• **Task instructions**: Without altering anything, output the material below.

━━━━━━━━━━━━━━━━━━━━

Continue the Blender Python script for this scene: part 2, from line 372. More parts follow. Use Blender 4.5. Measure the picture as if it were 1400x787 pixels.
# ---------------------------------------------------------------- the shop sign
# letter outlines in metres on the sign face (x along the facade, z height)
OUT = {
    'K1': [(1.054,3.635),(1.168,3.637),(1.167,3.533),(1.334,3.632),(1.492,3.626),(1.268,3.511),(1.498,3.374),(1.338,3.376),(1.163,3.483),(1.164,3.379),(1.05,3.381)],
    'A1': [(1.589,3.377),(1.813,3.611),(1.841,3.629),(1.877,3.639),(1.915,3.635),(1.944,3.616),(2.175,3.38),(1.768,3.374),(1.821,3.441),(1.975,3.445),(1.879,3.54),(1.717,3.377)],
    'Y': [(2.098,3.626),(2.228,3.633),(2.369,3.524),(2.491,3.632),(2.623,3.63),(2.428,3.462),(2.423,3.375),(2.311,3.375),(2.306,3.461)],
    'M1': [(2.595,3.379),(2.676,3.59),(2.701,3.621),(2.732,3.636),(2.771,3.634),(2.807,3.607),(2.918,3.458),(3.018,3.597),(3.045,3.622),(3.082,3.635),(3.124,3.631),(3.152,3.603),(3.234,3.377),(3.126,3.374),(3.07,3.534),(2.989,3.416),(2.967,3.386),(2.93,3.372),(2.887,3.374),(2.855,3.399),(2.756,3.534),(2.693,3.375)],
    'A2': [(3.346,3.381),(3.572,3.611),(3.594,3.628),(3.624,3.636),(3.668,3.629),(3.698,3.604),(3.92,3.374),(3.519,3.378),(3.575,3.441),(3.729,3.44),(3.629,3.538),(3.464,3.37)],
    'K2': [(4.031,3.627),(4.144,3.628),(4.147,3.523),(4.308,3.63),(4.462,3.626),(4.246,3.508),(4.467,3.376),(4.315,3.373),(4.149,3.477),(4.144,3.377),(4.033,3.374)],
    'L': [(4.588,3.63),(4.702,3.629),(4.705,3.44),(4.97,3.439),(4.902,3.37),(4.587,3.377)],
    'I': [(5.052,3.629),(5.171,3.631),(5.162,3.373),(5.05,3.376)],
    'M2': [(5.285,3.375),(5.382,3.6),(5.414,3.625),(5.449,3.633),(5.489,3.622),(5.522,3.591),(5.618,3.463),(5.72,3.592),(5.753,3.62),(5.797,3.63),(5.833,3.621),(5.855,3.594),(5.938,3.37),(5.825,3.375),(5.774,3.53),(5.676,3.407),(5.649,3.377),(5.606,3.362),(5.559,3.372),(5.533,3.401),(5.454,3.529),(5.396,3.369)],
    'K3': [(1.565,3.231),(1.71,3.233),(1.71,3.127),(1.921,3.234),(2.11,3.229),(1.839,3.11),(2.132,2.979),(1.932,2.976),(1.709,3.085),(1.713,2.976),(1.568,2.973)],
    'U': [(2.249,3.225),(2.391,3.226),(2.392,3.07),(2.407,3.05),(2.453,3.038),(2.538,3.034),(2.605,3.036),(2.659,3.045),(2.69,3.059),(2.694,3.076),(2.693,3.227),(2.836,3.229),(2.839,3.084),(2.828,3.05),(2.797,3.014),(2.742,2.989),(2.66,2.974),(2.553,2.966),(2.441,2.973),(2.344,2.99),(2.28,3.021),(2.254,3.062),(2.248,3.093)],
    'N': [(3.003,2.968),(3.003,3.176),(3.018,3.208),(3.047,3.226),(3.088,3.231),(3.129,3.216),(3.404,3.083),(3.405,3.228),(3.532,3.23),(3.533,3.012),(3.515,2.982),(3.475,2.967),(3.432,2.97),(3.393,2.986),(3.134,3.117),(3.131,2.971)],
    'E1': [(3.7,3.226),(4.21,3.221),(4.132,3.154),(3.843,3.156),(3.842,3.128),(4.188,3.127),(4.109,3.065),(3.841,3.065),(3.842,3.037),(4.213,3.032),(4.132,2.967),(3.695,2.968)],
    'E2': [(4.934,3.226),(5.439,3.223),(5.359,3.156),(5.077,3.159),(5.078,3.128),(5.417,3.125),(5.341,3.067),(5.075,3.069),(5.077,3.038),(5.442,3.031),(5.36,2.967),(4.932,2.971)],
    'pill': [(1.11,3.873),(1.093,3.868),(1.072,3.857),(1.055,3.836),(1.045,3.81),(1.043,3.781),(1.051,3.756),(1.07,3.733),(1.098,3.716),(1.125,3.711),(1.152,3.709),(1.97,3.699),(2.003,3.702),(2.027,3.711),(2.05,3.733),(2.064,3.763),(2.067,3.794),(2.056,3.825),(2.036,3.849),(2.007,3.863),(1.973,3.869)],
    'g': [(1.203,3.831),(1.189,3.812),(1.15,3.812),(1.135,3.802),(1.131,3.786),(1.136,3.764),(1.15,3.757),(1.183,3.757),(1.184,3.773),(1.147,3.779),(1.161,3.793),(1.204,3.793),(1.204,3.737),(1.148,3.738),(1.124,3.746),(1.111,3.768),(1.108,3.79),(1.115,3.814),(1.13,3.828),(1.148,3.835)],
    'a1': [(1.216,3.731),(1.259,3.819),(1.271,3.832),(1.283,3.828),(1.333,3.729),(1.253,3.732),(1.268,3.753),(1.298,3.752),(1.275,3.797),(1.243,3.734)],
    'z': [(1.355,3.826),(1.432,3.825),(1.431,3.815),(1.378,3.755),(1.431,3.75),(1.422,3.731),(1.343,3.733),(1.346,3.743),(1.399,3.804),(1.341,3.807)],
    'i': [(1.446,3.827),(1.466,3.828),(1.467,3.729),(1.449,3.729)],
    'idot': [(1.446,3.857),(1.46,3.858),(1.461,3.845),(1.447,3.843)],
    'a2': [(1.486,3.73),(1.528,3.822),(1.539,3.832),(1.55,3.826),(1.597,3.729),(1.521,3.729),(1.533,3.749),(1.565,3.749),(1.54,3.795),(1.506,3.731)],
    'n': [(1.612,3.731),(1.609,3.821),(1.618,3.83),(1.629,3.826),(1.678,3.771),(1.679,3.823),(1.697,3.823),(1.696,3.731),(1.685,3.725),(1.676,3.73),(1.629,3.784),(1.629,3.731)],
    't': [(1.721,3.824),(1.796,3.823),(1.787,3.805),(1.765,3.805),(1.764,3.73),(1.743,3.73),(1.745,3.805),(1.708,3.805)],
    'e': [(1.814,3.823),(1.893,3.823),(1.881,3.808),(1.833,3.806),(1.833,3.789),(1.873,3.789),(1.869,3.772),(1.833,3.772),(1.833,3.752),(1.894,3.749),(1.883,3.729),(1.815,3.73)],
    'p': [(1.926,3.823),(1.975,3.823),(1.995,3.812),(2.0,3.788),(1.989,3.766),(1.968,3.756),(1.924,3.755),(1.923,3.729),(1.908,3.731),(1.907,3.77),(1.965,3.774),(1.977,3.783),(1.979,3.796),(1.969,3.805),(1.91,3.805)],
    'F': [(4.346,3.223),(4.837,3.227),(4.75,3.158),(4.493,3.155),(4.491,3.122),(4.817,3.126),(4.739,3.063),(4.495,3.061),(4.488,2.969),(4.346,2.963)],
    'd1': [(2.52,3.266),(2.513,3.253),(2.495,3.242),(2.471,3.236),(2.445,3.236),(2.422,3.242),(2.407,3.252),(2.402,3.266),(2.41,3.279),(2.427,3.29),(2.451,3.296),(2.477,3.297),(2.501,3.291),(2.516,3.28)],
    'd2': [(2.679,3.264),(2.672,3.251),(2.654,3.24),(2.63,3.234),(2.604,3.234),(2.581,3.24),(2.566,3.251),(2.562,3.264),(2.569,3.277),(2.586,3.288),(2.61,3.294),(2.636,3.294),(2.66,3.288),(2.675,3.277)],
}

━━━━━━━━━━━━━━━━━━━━

• **Task response**:
Continue the Blender Python script for this scene: part 2, from line 372. More parts follow. Use Blender 4.5. Measure the picture as if it were 1400x787 pixels.
# ---------------------------------------------------------------- the shop sign
# letter outlines in metres on the sign face (x along the facade, z height)
OUT = {
    'K1': [(1.054,3.635),(1.168,3.637),(1.167,3.533),(1.334,3.632),(1.492,3.626),(1.268,3.511),(1.498,3.374),(1.338,3.376),(1.163,3.483),(1.164,3.379),(1.05,3.381)],
    'A1': [(1.589,3.377),(1.813,3.611),(1.841,3.629),(1.877,3.639),(1.915,3.635),(1.944,3.616),(2.175,3.38),(1.768,3.374),(1.821,3.441),(1.975,3.445),(1.879,3.54),(1.717,3.377)],
    'Y': [(2.098,3.626),(2.228,3.633),(2.369,3.524),(2.491,3.632),(2.623,3.63),(2.428,3.462),(2.423,3.375),(2.311,3.375),(2.306,3.461)],
    'M1': [(2.595,3.379),(2.676,3.59),(2.701,3.621),(2.732,3.636),(2.771,3.634),(2.807,3.607),(2.918,3.458),(3.018,3.597),(3.045,3.622),(3.082,3.635),(3.124,3.631),(3.152,3.603),(3.234,3.377),(3.126,3.374),(3.07,3.534),(2.989,3.416),(2.967,3.386),(2.93,3.372),(2.887,3.374),(2.855,3.399),(2.756,3.534),(2.693,3.375)],
    'A2': [(3.346,3.381),(3.572,3.611),(3.594,3.628),(3.624,3.636),(3.668,3.629),(3.698,3.604),(3.92,3.374),(3.519,3.378),(3.575,3.441),(3.729,3.44),(3.629,3.538),(3.464,3.37)],
    'K2': [(4.031,3.627),(4.144,3.628),(4.147,3.523),(4.308,3.63),(4.462,3.626),(4.246,3.508),(4.467,3.376),(4.315,3.373),(4.149,3.477),(4.144,3.377),(4.033,3.374)],
    'L': [(4.588,3.63),(4.702,3.629),(4.705,3.44),(4.97,3.439),(4.902,3.37),(4.587,3.377)],
    'I': [(5.052,3.629),(5.171,3.631),(5.162,3.373),(5.05,3.376)],
    'M2': [(5.285,3.375),(5.382,3.6),(5.414,3.625),(5.449,3.633),(5.489,3.622),(5.522,3.591),(5.618,3.463),(5.72,3.592),(5.753,3.62),(5.797,3.63),(5.833,3.621),(5.855,3.594),(5.938,3.37),(5.825,3.375),(5.774,3.53),(5.676,3.407),(5.649,3.377),(5.606,3.362),(5.559,3.372),(5.533,3.401),(5.454,3.529),(5.396,3.369)],
    'K3': [(1.565,3.231),(1.71,3.233),(1.71,3.127),(1.921,3.234),(2.11,3.229),(1.839,3.11),(2.132,2.979),(1.932,2.976),(1.709,3.085),(1.713,2.976),(1.568,2.973)],
    'U': [(2.249,3.225),(2.391,3.226),(2.392,3.07),(2.407,3.05),(2.453,3.038),(2.538,3.034),(2.605,3.036),(2.659,3.045),(2.69,3.059),(2.694,3.076),(2.693,3.227),(2.836,3.229),(2.839,3.084),(2.828,3.05),(2.797,3.014),(2.742,2.989),(2.66,2.974),(2.553,2.966),(2.441,2.973),(2.344,2.99),(2.28,3.021),(2.254,3.062),(2.248,3.093)],
    'N': [(3.003,2.968),(3.003,3.176),(3.018,3.208),(3.047,3.226),(3.088,3.231),(3.129,3.216),(3.404,3.083),(3.405,3.228),(3.532,3.23),(3.533,3.012),(3.515,2.982),(3.475,2.967),(3.432,2.97),(3.393,2.986),(3.134,3.117),(3.131,2.971)],
    'E1': [(3.7,3.226),(4.21,3.221),(4.132,3.154),(3.843,3.156),(3.842,3.128),(4.188,3.127),(4.109,3.065),(3.841,3.065),(3.842,3.037),(4.213,3.032),(4.132,2.967),(3.695,2.968)],
    'E2': [(4.934,3.226),(5.439,3.223),(5.359,3.156),(5.077,3.159),(5.078,3.128),(5.417,3.125),(5.341,3.067),(5.075,3.069),(5.077,3.038),(5.442,3.031),(5.36,2.967),(4.932,2.971)],
    'pill': [(1.11,3.873),(1.093,3.868),(1.072,3.857),(1.055,3.836),(1.045,3.81),(1.043,3.781),(1.051,3.756),(1.07,3.733),(1.098,3.716),(1.125,3.711),(1.152,3.709),(1.97,3.699),(2.003,3.702),(2.027,3.711),(2.05,3.733),(2.064,3.763),(2.067,3.794),(2.056,3.825),(2.036,3.849),(2.007,3.863),(1.973,3.869)],
    'g': [(1.203,3.831),(1.189,3.812),(1.15,3.812),(1.135,3.802),(1.131,3.786),(1.136,3.764),(1.15,3.757),(1.183,3.757),(1.184,3.773),(1.147,3.779),(1.161,3.793),(1.204,3.793),(1.204,3.737),(1.148,3.738),(1.124,3.746),(1.111,3.768),(1.108,3.79),(1.115,3.814),(1.13,3.828),(1.148,3.835)],
    'a1': [(1.216,3.731),(1.259,3.819),(1.271,3.832),(1.283,3.828),(1.333,3.729),(1.253,3.732),(1.268,3.753),(1.298,3.752),(1.275,3.797),(1.243,3.734)],
    'z': [(1.355,3.826),(1.432,3.825),(1.431,3.815),(1.378,3.755),(1.431,3.75),(1.422,3.731),(1.343,3.733),(1.346,3.743),(1.399,3.804),(1.341,3.807)],
    'i': [(1.446,3.827),(1.466,3.828),(1.467,3.729),(1.449,3.729)],
    'idot': [(1.446,3.857),(1.46,3.858),(1.461,3.845),(1.447,3.843)],
    'a2': [(1.486,3.73),(1.528,3.822),(1.539,3.832),(1.55,3.826),(1.597,3.729),(1.521,3.729),(1.533,3.749),(1.565,3.749),(1.54,3.795),(1.506,3.731)],
    'n': [(1.612,3.731),(1.609,3.821),(1.618,3.83),(1.629,3.826),(1.678,3.771),(1.679,3.823),(1.697,3.823),(1.696,3.731),(1.685,3.725),(1.676,3.73),(1.629,3.784),(1.629,3.731)],
    't': [(1.721,3.824),(1.796,3.823),(1.787,3.805),(1.765,3.805),(1.764,3.73),(1.743,3.73),(1.745,3.805),(1.708,3.805)],
    'e': [(1.814,3.823),(1.893,3.823),(1.881,3.808),(1.833,3.806),(1.833,3.789),(1.873,3.789),(1.869,3.772),(1.833,3.772),(1.833,3.752),(1.894,3.749),(1.883,3.729),(1.815,3.73)],
    'p': [(1.926,3.823),(1.975,3.823),(1.995,3.812),(2.0,3.788),(1.989,3.766),(1.968,3.756),(1.924,3.755),(1.923,3.729),(1.908,3.731),(1.907,3.77),(1.965,3.774),(1.977,3.783),(1.979,3.796),(1.969,3.805),(1.91,3.805)],
    'F': [(4.346,3.223),(4.837,3.227),(4.75,3.158),(4.493,3.155),(4.491,3.122),(4.817,3.126),(4.739,3.063),(4.495,3.061),(4.488,2.969),(4.346,2.963)],
    'd1': [(2.52,3.266),(2.513,3.253),(2.495,3.242),(2.471,3.236),(2.445,3.236),(2.422,3.242),(2.407,3.252),(2.402,3.266),(2.41,3.279),(2.427,3.29),(2.451,3.296),(2.477,3.297),(2.501,3.291),(2.516,3.28)],
    'd2': [(2.679,3.264),(2.672,3.251),(2.654,3.24),(2.63,3.234),(2.604,3.234),(2.581,3.24),(2.566,3.251),(2.562,3.264),(2.569,3.277),(2.586,3.288),(2.61,3.294),(2.636,3.294),(2.66,3.288),(2.675,3.277)],
}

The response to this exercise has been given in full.